PDCAの話に戻ると、プロジェクトという単位ではウォーターフォール開発の方がPDCAのイメージに近いかもしれません。アジャイル開発でPDCA……? とちょっと戸惑うかもしれませんが、短い期間に分割した単位で見れば、個々の機能の実装ではPDCAサイクルが使えることが分かります。

機能を設計して、すぐに実装して、お客さんに見てもらいながらフィードバックをもらってすぐに改善、という流れになっているので、これはまさにPDCAの動きですね。

 

PDCAは古い?

意識の高い世界では「PDCAは古い! 時代はOODA(ウーダ)だ!」みたいな話も出てきていますし、PDCAでググると「PDCA 古い」みたいなサジェストが出てきたりします。

確かにビジネスの世界であれば、長期的な計画に対してPDCAサイクルを回そうとすると改善の機会が少なくなってしまってメリットを享受しにくいのです。ちょっと名前を挙げた「OODA(ウーダ)」では、

  • 最初の「O」でObserve(観察)
  • 2つ目の「O」でOrient(情勢への適応)
  • 「D」でDecide(意思決定)
  • 「A」でAction(行動)

というサイクルを繰り返します。

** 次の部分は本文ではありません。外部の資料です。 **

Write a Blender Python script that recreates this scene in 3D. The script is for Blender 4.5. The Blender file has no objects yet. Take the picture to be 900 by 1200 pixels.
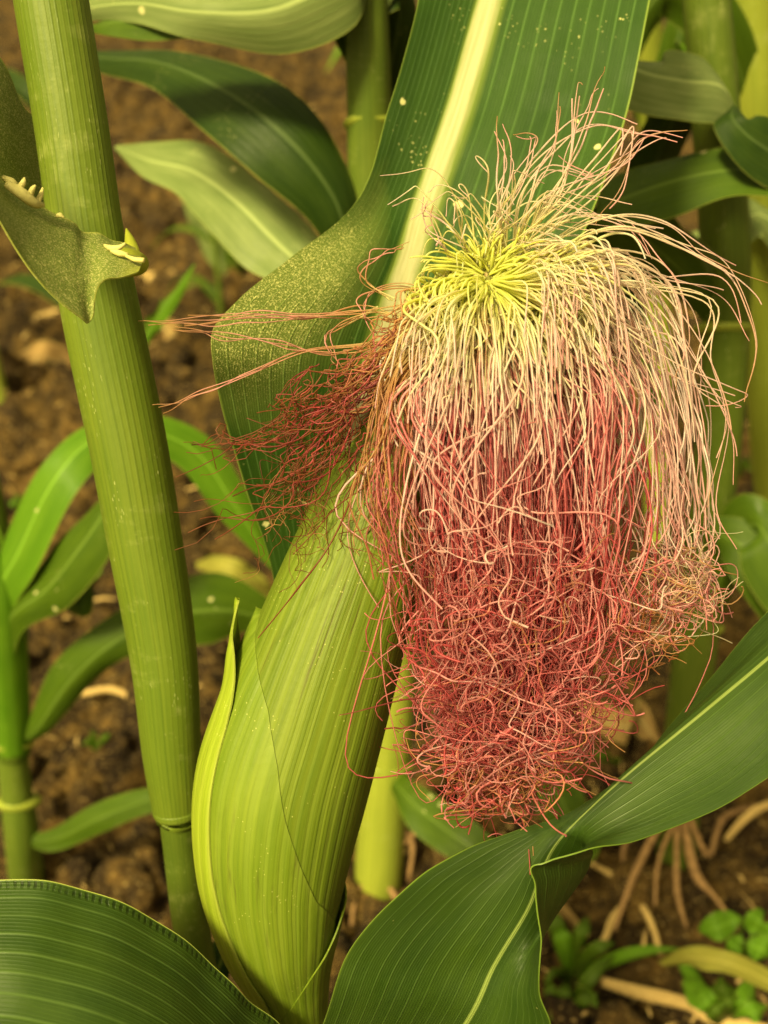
import bpy, math, random
import numpy as np
from mathutils import Vector
random.seed(7); rng = np.random.default_rng(11)
sc = bpy.context.scene
COL = sc.collection

# ------------------------------------------------------------ camera
H = 0.95; PITCH = math.radians(36.0); F = 1287.0
camd = bpy.data.cameras.new("camera"); cam = bpy.data.objects.new("camera", camd)
COL.objects.link(cam); sc.camera = cam
cam.location = (0, 0, H); cam.rotation_euler = (math.pi/2 - PITCH, 0, 0)
camd.sensor_fit = 'VERTICAL'; camd.sensor_height = 36.0; camd.lens = F/1200*36.0
camd.clip_start = 0.02; camd.clip_end = 1000.0
camd.dof.use_dof = True; camd.dof.focus_distance = 0.42; camd.dof.aperture_fstop = 8.0

# ------------------------------------------------------------ light
SUN_EL = math.radians(52); SUN_AZ = math.radians(-36)      # sun high, to the left of and behind the camera
world = bpy.data.worlds.new("World"); sc.world = world; world.use_nodes = True
wn = world.node_tree.nodes; wl = world.node_tree.links
for n in list(wn): wn.remove(n)
sky = wn.new('ShaderNodeTexSky'); sky.sky_type = 'NISHITA'; sky.sun_disc = False
sky.sun_elevation = SUN_EL; sky.sun_rotation = math.radians(180+36)
sky.dust_density = 6.0; sky.air_density = 1.5
hs = wn.new('ShaderNodeHueSaturation'); hs.inputs['Saturation'].default_value = 0.25
tint = wn.new('ShaderNodeMix'); tint.data_type = 'RGBA'; tint.blend_type = 'MULTIPLY'
tint.inputs[0].default_value = 1.0; tint.inputs[7].default_value = (1.0, 0.82, 0.36, 1)
bg = wn.new('ShaderNodeBackground'); bg.inputs[1].default_value = 0.10
wo = wn.new('ShaderNodeOutputWorld')
wl.new(sky.outputs[0], hs.inputs['Color']); wl.new(hs.outputs[0], tint.inputs[6])
wl.new(tint.outputs[2], bg.inputs[0]); wl.new(bg.outputs[0], wo.inputs[0])
sund = bpy.data.lights.new("sun", 'SUN'); sun = bpy.data.objects.new("sun", sund); COL.objects.link(sun)
sund.energy = 4.4; sund.angle = math.radians(10); sund.color = (1.0, 0.86, 0.40)
sdir = Vector((math.cos(SUN_EL)*math.sin(SUN_AZ), -math.cos(SUN_EL)*math.cos(SUN_AZ), math.sin(SUN_EL)))
sun.rotation_euler = sdir.to_track_quat('Z', 'Y').to_euler(); sun.location = (-2, -2, 4)
vs = sc.view_settings
vs.view_transform = 'Standard'; vs.look = 'None'; vs.gamma = 1.0; vs.use_curve_mapping = False
vs.exposure = 0.68

# ------------------------------------------------------------ helpers
CP, SP = math.cos(PITCH), math.sin(PITCH)
def at(P):
    """photo pixel (x, y) and distance d along the optical axis -> world point(s)"""
    P = np.asarray(P, float); x = P[..., 0]; y = P[..., 1]; d = P[..., 2]
    X = d*(x-450)/F; V = d*(600-y)/F
    return np.stack([X, d*CP + V*SP, H - d*SP + V*CP], -1)
def gd(px, py, z=0.0):
    """axis distance at which the ray of a photo pixel meets height z"""
    return (H-z)/(SP - (600-py)/F*CP)
def spline(P, n):
    """centripetal-ish Catmull-Rom through control rows P[k, ...] sampled n times"""
    P = np.asarray(P, float); K = len(P)
    if K == 2:
        t = np.linspace(0, 1, n).reshape((-1,)+(1,)*(P.ndim-1)); return P[0]*(1-t)+P[1]*t
    Q = np.concatenate([2*P[:1]-P[1:2], P, 2*P[-1:]-P[-2:-1]])
    u = np.linspace(0, K-1, n); i = np.minimum(u.astype(int), K-2); f = (u-i).reshape((-1,)+(1,)*(P.ndim-1))
    a, b, c, d = Q[i], Q[i+1], Q[i+2], Q[i+3]
    return 0.5*((2*b)+(-a+c)*f+(2*a-5*b+4*c-d)*f*f+(-a+3*b-3*c+d)*f**3)
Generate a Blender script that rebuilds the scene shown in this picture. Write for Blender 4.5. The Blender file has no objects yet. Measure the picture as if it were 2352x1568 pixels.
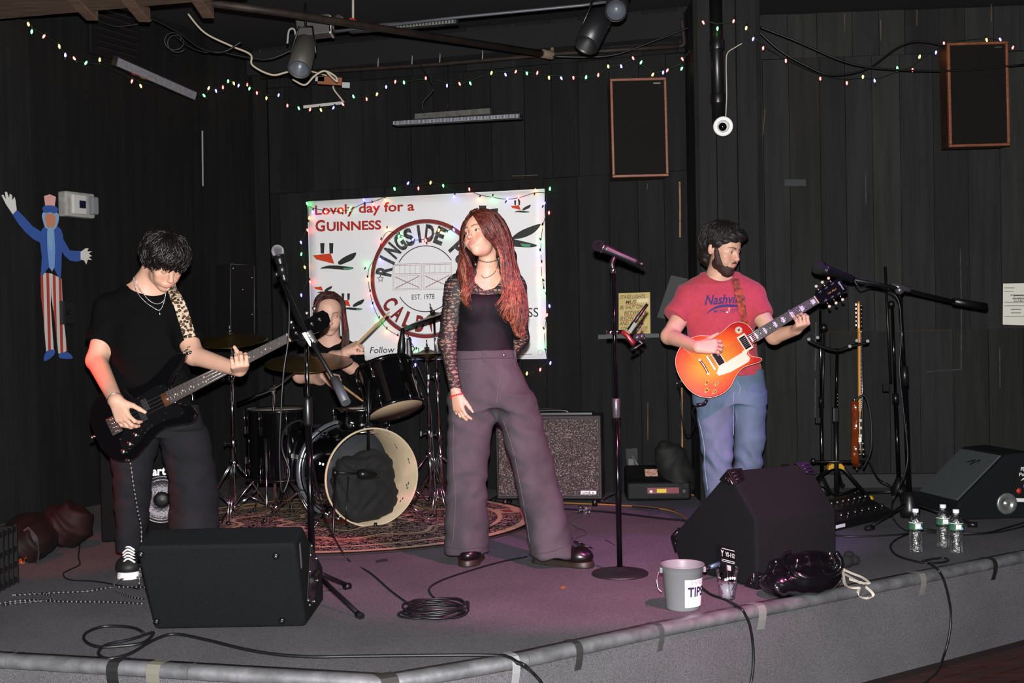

変化の早い状況ではOODAの観察と適応が大切で、常にフィードバックを得ながらより良い意思決定を目指していくのがベスト。

ただ個人的にはOODAはどちらかというと戦略レベルの話、PDCAは戦術レベルの話に近いかと思いますので、ひとつのツールだけで全て賄おうとするよりは場面に合わせて使い分けできるといいかなーと思います。特に製品の品質改善の目的を考えればゲーム開発だとPDCAが使いやすいんじゃないかと。作ったゲームをどこで販売するか、どのように広報していくか、といったビジネス的な意思決定だったらOODAかな。

この記事の目的は「普段お仕事でPDCAを使っているならそれをゲーム開発にも使ってみよう!」という点なので、普段のお仕事でPDCAを使っている方向けになっていますが、もしOODAを使い慣れているならそちらを適用するのも良いかもしれません。

ツールを使うこと自体が大切なのではなく、ゲームを遊んでくれたユーザーの心が動き、いい時間を過ごしたと思ってもらえるようなゲームを作ることです。

 

まとめ

自分でゲームを作る技術を高める、作ったゲームの質を高めていくという目的ならまずPDCAサイクルを使ってみるのが良いでしょう。

技術を高めるためには、本来のあるべき姿を見据えた上で今の自分には何ができていないのかを謙虚に見つめ、あるべき姿に向かうための課題を見つけることで改善していきます。できるところを伸ばす、できないところを減らす、という目的を果たすためには課題を見つけることが重要です。

このためのツールとしてPDCAサイクルが便利なので、まずはこちらを使ってみてください。もし使ってみて合わなければ他の方法を使うのでも良いと思います。技術を高めるという目的に合わせて選べばOKです。